From nearly fired, to a perennial CFP contender: The Dabo Swinney Story

In his 3rd full season as HC Clemson won 10 games and the ACC for the first time in 30 years

They also had one of the worst late-season collapses I've ever seen. They were in the conversation about the national title game and ranked #5, and then lost 3 of their last 4. And none of those losses were even close--they were all embarrassing ass-whoopings. The one win was a come-from-behind victory against a mediocre Wake Forest team, and even then they would have blown their shot at winning the division if FSU hadn't inexplicably choked at home against Virginia at the end of the season.

They seemed to have gotten the ship righted and looked good in the ACC championship game, but then put up one of the worst bowl performances in history. Clemson is the reason that Army's ridiculous showing this bowl season only tied the record for points scored in a bowl game.

If you just look at the number of wins and the fact that Clemson won the ACC in 2011, yeah, it looks like a great season. But that was basically a season-long example of Clemsoning, going 8-0 and getting to #5 when playing against the toughest part of the schedule, then looking like the worse team on the field in 5 of the last 6 games and putting up such a pathetic showing in the bowl game that they were making jokes about it on Game Day the next season.

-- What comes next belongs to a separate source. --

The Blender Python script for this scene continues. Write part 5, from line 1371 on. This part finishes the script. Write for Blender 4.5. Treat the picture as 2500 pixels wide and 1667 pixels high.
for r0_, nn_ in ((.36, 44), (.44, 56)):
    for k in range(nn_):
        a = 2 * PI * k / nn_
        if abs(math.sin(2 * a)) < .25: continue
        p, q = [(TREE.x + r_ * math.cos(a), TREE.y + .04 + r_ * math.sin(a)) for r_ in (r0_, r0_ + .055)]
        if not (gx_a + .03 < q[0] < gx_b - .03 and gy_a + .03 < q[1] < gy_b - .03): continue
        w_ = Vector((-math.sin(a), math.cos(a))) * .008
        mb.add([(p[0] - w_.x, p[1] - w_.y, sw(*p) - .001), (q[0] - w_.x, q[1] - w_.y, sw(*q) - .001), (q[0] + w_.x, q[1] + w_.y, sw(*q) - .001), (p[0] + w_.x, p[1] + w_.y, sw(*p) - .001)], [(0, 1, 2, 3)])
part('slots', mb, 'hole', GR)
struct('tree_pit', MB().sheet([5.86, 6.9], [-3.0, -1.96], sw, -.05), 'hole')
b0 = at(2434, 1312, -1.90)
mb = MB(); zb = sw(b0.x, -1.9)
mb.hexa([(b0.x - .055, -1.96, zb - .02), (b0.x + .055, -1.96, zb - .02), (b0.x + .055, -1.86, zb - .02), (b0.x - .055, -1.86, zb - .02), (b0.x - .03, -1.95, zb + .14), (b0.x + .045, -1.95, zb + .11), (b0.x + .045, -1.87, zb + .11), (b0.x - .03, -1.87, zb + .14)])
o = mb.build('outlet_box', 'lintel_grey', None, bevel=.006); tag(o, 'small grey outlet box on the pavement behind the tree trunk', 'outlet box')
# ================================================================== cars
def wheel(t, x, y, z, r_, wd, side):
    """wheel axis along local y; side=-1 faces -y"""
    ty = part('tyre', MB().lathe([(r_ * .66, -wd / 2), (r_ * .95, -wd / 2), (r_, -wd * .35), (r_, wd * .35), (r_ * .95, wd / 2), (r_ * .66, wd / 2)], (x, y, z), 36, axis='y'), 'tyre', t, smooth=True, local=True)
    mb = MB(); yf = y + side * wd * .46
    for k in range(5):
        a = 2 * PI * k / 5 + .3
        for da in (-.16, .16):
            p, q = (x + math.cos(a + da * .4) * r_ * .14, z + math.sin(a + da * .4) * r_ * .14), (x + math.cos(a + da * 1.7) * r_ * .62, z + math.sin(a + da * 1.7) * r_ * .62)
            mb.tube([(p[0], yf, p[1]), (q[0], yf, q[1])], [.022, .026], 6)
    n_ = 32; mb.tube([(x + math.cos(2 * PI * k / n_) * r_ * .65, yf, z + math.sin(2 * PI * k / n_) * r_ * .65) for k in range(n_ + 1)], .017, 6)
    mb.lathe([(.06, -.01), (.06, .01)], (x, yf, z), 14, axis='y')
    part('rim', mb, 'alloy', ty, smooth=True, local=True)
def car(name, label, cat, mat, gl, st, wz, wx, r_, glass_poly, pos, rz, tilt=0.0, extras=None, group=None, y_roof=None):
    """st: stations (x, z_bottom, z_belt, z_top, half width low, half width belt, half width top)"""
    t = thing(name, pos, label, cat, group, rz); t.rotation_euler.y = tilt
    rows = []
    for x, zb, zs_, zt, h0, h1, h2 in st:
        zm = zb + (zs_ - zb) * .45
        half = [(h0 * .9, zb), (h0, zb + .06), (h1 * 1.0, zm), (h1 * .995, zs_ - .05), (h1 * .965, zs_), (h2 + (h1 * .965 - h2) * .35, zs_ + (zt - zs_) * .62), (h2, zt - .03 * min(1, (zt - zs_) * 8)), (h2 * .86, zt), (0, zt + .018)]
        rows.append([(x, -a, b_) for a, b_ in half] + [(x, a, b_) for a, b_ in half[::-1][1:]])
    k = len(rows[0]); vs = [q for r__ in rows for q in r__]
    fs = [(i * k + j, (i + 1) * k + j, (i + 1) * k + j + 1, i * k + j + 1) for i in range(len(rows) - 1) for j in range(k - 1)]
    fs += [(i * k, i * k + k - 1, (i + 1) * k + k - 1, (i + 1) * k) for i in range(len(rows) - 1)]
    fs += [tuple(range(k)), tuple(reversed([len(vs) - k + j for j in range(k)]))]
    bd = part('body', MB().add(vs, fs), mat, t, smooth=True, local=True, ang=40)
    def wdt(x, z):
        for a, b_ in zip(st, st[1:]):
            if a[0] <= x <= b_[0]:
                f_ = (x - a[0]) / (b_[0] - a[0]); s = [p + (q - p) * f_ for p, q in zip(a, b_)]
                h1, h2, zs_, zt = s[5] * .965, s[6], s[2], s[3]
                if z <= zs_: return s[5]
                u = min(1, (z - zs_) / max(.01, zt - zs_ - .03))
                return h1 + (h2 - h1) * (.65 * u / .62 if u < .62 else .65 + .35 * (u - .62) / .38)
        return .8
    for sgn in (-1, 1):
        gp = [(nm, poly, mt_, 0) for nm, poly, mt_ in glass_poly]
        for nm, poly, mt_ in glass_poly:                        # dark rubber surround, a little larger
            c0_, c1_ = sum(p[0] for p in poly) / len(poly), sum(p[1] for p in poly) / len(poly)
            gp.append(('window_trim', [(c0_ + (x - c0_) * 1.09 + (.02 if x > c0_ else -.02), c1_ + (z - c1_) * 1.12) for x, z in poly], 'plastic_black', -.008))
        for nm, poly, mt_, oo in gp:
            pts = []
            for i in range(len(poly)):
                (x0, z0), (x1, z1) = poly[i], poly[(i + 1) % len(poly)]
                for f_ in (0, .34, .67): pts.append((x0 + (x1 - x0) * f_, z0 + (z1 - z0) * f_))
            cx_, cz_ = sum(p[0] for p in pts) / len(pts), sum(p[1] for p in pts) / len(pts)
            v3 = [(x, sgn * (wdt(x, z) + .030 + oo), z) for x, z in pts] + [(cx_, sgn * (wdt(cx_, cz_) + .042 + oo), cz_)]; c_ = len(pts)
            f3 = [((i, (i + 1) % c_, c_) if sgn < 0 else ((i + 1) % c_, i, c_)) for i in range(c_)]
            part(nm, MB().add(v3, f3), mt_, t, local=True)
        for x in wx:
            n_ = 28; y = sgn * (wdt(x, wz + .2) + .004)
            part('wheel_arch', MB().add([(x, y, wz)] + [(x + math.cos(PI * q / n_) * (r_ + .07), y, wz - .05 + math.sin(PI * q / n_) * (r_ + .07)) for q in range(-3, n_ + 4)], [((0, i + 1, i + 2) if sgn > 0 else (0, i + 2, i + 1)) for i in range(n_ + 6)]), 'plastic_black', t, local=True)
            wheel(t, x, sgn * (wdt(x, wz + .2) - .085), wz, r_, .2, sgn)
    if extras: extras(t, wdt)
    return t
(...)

At a school that hadn't seen a conference title in 20 years, that season was enough to take some of the heat off. At a school with actual real expectations, an utterly embarrassing late-season collapse a year after an abysmal showing might still have been enough to show him the door. Or a school that isn't in a soft enough division that you can lose 3 of your last 4 and still be in the running for a BCS bowl.

2011 cooled off some of the calls for him to be fired, but by no means all of them. A lot of people were very conflicted. I think it helped take heat off him when Kevin Steele ended up being the scapegoat for the Orange Bowl debacle, but that shit wasn't just on the defense. That was a complete teamwide meltdown, which is squarely on the head coach. Kevin Steele may have been the reason we couldn't stop West Virginia, but it wasn't the defense's fault that Clemson had 5 straight possessions in that game that totaled 14 plays for 1 total yard and two turnovers. That was an entire team just quitting on the coach in a major bowl game.

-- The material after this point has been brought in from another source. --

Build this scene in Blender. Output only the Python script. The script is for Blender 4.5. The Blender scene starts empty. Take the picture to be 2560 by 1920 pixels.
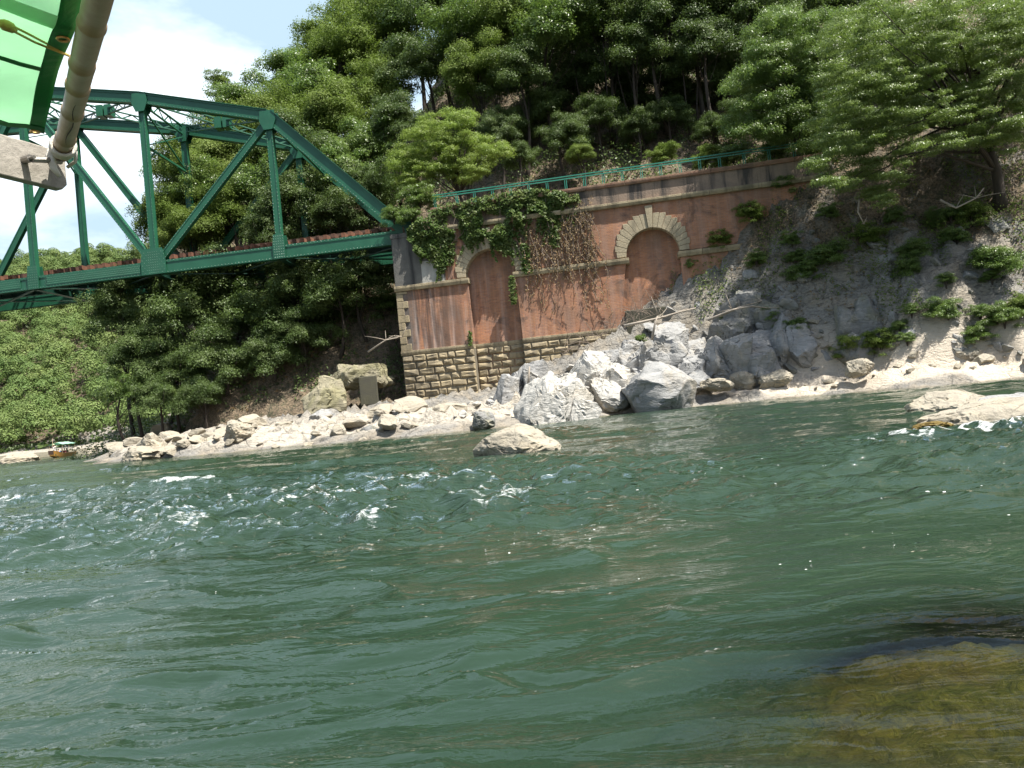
import bpy, bmesh, math, random
import numpy as np
from mathutils import Vector, Matrix

scene = bpy.context.scene
C = scene.collection
R = math.radians

# ------------------------------------------------------------------ camera, sky, sun, exposure
EYE = 0.9                       # eye height above the river, sitting in a low boat
F, TH, PH = 1920.0, 0.096, 0.0236
cam = bpy.data.cameras.new('camera'); cam_ob = bpy.data.objects.new('camera', cam); C.objects.link(cam_ob)
cam.sensor_width = 36.0; cam.lens = 36.0 * F / 2560.0; cam.clip_start = 0.05; cam.clip_end = 3000
cam_ob.matrix_world = Matrix.Translation((0, 0, EYE)) @ Matrix.Rotation(R(90) + PH, 4, 'X') @ Matrix.Rotation(-TH, 4, 'Z')
scene.camera = cam_ob

SUN_DIR = Vector((0.385, -0.275, 0.89)).normalized()
sun_el = math.asin(SUN_DIR.z); sun_az = math.atan2(SUN_DIR.x, SUN_DIR.y)
world = bpy.data.worlds.new('World'); scene.world = world; world.use_nodes = True
wt = world.node_tree; wt.nodes.clear()
def wn(t, **k):
    n = wt.nodes.new(t)
    for a, b in k.items(): setattr(n, a, b)
    return n
sky = wn('ShaderNodeTexSky', sky_type='NISHITA', sun_disc=False, sun_elevation=sun_el, sun_rotation=sun_az, air_density=1.2, dust_density=2.2, ozone_density=1.0)
tc = wn('ShaderNodeTexCoord'); mp = wn('ShaderNodeMapping'); mp.inputs['Scale'].default_value = (1.0, 1.0, 2.4)
nz = wn('ShaderNodeTexNoise'); nz.inputs['Scale'].default_value = 2.6; nz.inputs['Detail'].default_value = 7; nz.inputs['Roughness'].default_value = 0.55
rp = wn('ShaderNodeValToRGB'); rp.color_ramp.elements[0].position = 0.36; rp.color_ramp.elements[1].position = 0.60
mx = wn('ShaderNodeMix', data_type='RGBA'); mx.inputs['B'].default_value = (10.5, 11.0, 11.4, 1)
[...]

I will readily admit that I thought we'd seen the ceiling with Dabo around 2011-2014. Getting 10-win seasons because we only play 2-3 good teams in a year, being competitive in the conference, occasionally sneaking into the title game if FSU slips up or going to the Orange Bowl if the ACC champ plays for the national title or something. I was amazed that he managed to put together what he did in 2015, and I continue to be amazed that it has been sustained instead of just being a flash in the pan.

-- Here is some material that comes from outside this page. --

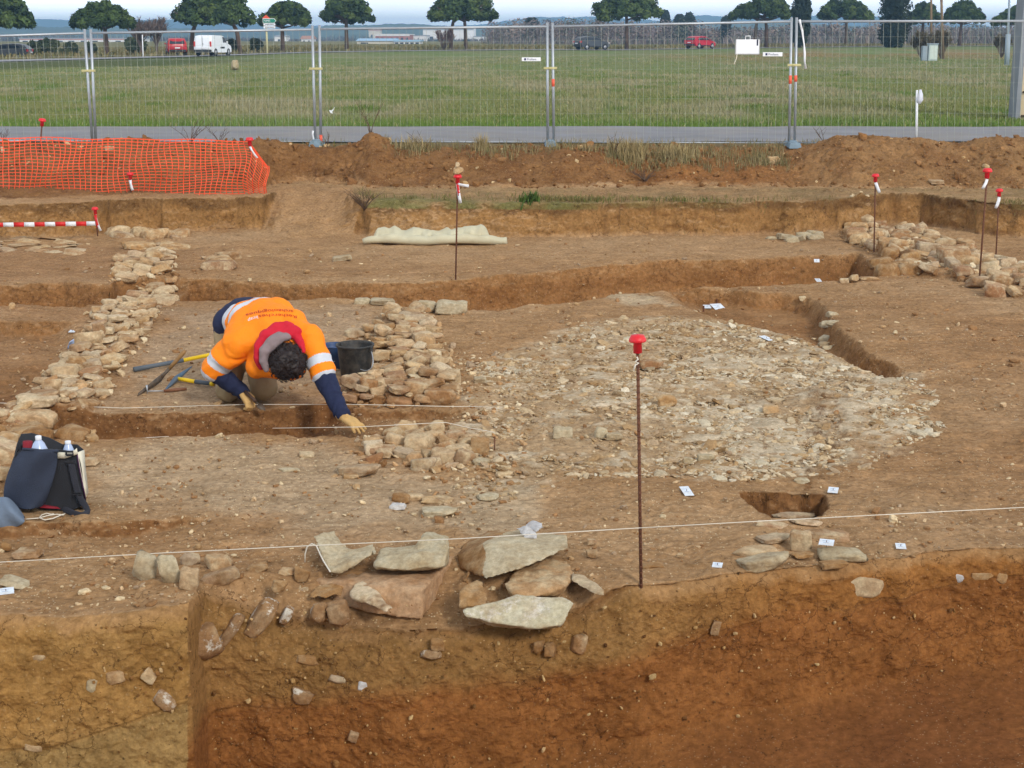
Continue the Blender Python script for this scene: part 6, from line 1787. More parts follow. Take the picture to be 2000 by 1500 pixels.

But, back to the main point, I'm not sure I agree that a team that really wants to be seriously competitive, and hasn't been starved for any success for two decades, would necessarily keep him around after 2011. That season hardly felt like "winning a title" so much as "Clemsoning it later than usual." An awful season followed by an embarrassing collapse and an 0-3 run against your biggest rival might not get you fired everywhere, but it could well get you fired some places.